Man Studies Ancient Oak for Two Years

Have you ever enjoyed being around a tree so much that you spent a lot of time visiting it?

If you have, you’re not alone. A professor in England wanted so much to learn more about an 800-year-old Honywood Oak that he spent two years visiting it. He went at many different times of the day and night to simply observe the huge tree, which measured 28 feet around at the trunk.

James Canton, a professor from the University of Essex in the United Kingdom, frequently went to North Essex, England to study the tree. Then he wrote a book about it called The Oak Papers. In it, he shared what he learned as he listened to the natural world while he visited the oak.

Canton began his study in 2012, when he was teaching in a local school not far from the Honywood Oak. It grows on the Marks Hall Estate, which is a small English estate that once included thousands of acres of ancient woodlands.

His plan was to learn more about the ecology of the oak tree, about the ecosystem and creatures that lived in and near the oak. When he first visited the oak, he met the curator of trees on the estate, who gave him permission to enter the estate through a hidden gate so he could spend time alone with the oak.

The curator told him that only 60 years before that, there were perhaps 300 oaks about the same age as the Honywood Oak on the property. They had all been cut down for cash. Only the Honywood Oak survived. That made it seem even more special to Canton. The tree has lived through 30 generations of humans and is still a healthy, vibrant tree.

During an interview that appeared on the website treehugger.com, Canton said, “I went to the Honywood Oak at least once a week or so for around two years. For many months, it was more like a daily pop in to say hello. Doing so became part of my life. The oak was on the way between the school where I was teaching and my home, so stopping off there became part of my routine. I would sit on a bench beside the oak with a pile of reference books, my notepad, and binoculars and simply pass the time.”

As he sat quietly by the tree, he noticed that animals would come up to him. “A treecreeper flew by my nose and disappeared into a crevice in the bark a couple of feet from me,” he said. A treecreeper is a small, active bird with a long, slender, downcurved bill that lives in trees. Its upper body is a speckly brown color, and its underbelly is mainly white.

He visited the tree in all kinds of weather, including snow, rain, storms and sunshine. He spotted tracks of different animals and watched woodpeckers in the oak’s upper branches. In addition to the many things he observed, he also felt a lot of peace and calm beside the tree.

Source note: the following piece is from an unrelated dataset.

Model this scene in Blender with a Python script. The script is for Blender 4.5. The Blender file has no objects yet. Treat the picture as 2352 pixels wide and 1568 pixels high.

He learned that for thousands of years, oak trees have provided hard wood to build homes and fuel fires. Their acorn crops have helped to sustain animals and humans during seasons when other crops didn’t grow well and during harsh winters. Some people make flour from acorns for their bread.

Canton learned while he quietly observed the tree and the other plants and animals around it that he was part of nature too. “We can learn to recognize that we are of nature rather than seeing ourselves as separate,” he said. “That is a vital truth to learn.”

Canton’s book, The Oak Papers, was published by Harper One in 2020. If you decide to read it, you could order it at your local bookstore.

Maybe you can create your own experience of observing a tree over time to see what you can learn. It might be a lot of fun, and it could even turn into a really amazing school project.